I have never been angrier. The only reason I had taken on the film was that I had believed
it would go farther—much farther—and harder than Galahad of Everest. Brian had convinced me, Himalayan Kingdoms had convinced me, and, in turn, I had convinced the commissioning editors of Channel 4 and ITN that we would be filming where no one had ever filmed before. What was I going to tell them now?
The one thing I didn’t want to do was make a remake of someone else’s film. That was why the summit attempt was so important; to film Brian in the Death Zone making an all-out attempt on the summit was the very essence of the production and all my hopes.
Now I was left with a flop. In those moments I truly doubted that I had a film at all. Who in their right mind would want to watch an Everest film that ended in a casual conversation before the real climbing began? The way the three of them were talking, it was sounding like a decision to pack up a summer’s picnic after a few spots of rain.
“There’s no point in getting nasty about it.” Barney was on the defensive. “We’re not going to get Brian into a situation where his life is in danger.”
“I know. And I agree about that. The last thing I want is Brian, or anyone, to be out of their depth. But Brian’s been much higher than this before and he’s in good condition. There’s no technical ground here, and things could look better once we reach Five and the oxygen. Let’s try. That’s the least the viewer has to expect. We still have time.”
But Barney was not to be moved, and neither was Al. My protests went against their combined years of experience, which told them we were heading for a problem.

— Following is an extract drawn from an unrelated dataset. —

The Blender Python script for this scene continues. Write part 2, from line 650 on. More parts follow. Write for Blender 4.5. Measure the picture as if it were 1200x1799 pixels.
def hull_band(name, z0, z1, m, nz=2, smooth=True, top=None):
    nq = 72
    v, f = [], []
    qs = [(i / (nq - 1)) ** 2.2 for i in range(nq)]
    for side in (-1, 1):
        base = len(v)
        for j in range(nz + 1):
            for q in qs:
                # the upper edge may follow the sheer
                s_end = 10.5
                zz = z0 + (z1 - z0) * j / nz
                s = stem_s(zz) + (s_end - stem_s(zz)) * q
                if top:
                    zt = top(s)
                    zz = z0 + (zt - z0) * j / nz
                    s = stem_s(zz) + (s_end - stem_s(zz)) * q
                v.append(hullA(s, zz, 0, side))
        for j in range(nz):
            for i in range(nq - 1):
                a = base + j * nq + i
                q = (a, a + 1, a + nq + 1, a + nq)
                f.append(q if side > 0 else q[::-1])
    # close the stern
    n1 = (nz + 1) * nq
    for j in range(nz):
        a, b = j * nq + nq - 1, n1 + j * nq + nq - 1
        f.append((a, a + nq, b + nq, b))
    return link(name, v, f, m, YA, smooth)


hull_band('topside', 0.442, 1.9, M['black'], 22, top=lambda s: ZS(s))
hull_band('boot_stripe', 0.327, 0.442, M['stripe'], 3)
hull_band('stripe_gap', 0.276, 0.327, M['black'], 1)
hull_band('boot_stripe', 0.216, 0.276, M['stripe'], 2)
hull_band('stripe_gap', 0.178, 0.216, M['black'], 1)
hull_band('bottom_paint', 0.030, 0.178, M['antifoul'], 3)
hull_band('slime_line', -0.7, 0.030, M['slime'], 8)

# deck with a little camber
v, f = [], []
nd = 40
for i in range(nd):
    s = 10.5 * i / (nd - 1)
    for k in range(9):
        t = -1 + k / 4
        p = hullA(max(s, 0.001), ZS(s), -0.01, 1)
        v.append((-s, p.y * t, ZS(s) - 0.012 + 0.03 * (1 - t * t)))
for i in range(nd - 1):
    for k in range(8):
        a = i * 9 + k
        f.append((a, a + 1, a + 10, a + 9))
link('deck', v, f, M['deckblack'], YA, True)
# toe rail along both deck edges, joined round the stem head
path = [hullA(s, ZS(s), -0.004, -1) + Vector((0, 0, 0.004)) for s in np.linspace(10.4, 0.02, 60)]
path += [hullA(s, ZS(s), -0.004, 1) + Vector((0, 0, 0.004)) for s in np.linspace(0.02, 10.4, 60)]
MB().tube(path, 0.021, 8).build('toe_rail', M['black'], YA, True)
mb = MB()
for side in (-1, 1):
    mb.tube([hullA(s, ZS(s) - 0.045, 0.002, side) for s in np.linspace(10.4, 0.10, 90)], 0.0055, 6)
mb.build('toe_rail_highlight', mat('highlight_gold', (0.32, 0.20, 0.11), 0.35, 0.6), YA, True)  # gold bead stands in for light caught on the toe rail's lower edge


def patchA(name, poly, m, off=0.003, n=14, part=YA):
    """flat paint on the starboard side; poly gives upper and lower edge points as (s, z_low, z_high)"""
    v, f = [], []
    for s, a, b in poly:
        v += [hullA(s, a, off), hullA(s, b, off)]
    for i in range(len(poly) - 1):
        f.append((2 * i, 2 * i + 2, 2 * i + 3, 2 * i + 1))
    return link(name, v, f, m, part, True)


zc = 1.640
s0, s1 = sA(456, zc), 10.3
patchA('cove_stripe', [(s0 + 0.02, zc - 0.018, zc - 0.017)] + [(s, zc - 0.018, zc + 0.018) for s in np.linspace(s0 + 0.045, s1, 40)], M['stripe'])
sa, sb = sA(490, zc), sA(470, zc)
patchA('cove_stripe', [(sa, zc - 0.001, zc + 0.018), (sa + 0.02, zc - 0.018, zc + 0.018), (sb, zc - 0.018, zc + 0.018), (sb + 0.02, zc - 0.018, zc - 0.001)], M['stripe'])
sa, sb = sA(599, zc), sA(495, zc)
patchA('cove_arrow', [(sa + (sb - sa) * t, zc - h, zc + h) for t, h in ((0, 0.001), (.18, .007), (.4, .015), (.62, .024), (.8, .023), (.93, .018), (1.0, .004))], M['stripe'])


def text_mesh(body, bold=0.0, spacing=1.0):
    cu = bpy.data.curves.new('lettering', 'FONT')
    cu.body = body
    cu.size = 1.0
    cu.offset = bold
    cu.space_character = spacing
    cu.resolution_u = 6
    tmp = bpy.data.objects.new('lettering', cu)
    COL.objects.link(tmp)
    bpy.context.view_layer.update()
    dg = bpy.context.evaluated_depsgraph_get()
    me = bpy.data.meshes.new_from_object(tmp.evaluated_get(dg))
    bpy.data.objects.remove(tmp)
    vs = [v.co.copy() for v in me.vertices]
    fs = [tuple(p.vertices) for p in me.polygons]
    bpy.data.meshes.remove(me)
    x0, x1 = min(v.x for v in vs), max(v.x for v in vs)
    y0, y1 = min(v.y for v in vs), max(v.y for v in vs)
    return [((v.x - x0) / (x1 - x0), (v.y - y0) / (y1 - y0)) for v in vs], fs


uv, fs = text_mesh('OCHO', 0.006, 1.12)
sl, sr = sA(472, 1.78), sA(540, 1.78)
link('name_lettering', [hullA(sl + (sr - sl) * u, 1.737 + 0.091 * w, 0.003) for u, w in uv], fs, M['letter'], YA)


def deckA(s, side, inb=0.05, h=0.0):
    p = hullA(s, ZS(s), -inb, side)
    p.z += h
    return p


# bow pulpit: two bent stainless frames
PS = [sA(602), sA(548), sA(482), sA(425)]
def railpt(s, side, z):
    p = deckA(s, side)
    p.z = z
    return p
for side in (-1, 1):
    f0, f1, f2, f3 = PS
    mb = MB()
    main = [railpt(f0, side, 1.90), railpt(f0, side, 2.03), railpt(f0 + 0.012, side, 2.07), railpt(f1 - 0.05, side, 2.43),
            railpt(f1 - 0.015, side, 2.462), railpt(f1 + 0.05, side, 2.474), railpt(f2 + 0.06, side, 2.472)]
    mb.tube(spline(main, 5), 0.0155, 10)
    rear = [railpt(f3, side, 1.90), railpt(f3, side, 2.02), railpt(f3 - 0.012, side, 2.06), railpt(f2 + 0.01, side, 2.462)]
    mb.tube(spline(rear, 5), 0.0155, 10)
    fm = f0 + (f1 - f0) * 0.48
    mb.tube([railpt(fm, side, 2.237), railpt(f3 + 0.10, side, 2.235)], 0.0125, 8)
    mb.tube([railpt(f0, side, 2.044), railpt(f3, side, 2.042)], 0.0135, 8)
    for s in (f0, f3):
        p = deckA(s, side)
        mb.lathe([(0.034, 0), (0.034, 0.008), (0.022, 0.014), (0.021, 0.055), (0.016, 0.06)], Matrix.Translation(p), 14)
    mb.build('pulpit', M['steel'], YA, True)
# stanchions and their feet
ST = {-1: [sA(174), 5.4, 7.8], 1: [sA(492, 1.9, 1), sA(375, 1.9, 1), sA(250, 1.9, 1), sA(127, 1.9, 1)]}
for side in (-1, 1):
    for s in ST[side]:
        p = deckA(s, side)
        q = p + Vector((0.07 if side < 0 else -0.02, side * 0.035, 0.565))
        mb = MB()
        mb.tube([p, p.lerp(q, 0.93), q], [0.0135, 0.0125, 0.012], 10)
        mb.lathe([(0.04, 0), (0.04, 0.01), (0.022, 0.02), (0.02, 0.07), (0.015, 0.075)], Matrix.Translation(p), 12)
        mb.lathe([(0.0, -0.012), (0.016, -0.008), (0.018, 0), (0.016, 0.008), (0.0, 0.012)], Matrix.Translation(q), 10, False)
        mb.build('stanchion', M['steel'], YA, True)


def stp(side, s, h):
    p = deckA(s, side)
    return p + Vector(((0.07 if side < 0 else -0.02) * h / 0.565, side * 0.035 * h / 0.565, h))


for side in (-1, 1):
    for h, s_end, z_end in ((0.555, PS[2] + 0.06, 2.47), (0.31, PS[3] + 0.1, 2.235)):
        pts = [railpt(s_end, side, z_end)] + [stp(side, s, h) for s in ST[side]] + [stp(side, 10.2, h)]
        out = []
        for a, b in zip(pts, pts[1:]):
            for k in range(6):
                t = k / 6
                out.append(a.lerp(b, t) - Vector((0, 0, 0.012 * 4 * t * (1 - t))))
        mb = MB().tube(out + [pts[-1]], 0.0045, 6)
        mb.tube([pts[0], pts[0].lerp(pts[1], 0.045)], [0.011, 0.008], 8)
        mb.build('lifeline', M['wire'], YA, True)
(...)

As our argument continued, an extraordinary thing happened. Al spoke some words that would come to haunt us over the following days. From the late morning onward we had been followed, and occasionally overtaken, by two climbers who were also beating a path up the Ridge to Camp Five. Now they trudged past us, looking very tired. One was a young guy with Slavic features, a Hungarian who looked in his late twenties. The other was an older, bearded man who we recognized as an Austrian, Reinhard Wlasich, a climber several of our team had spoken to at Advance Base Camp.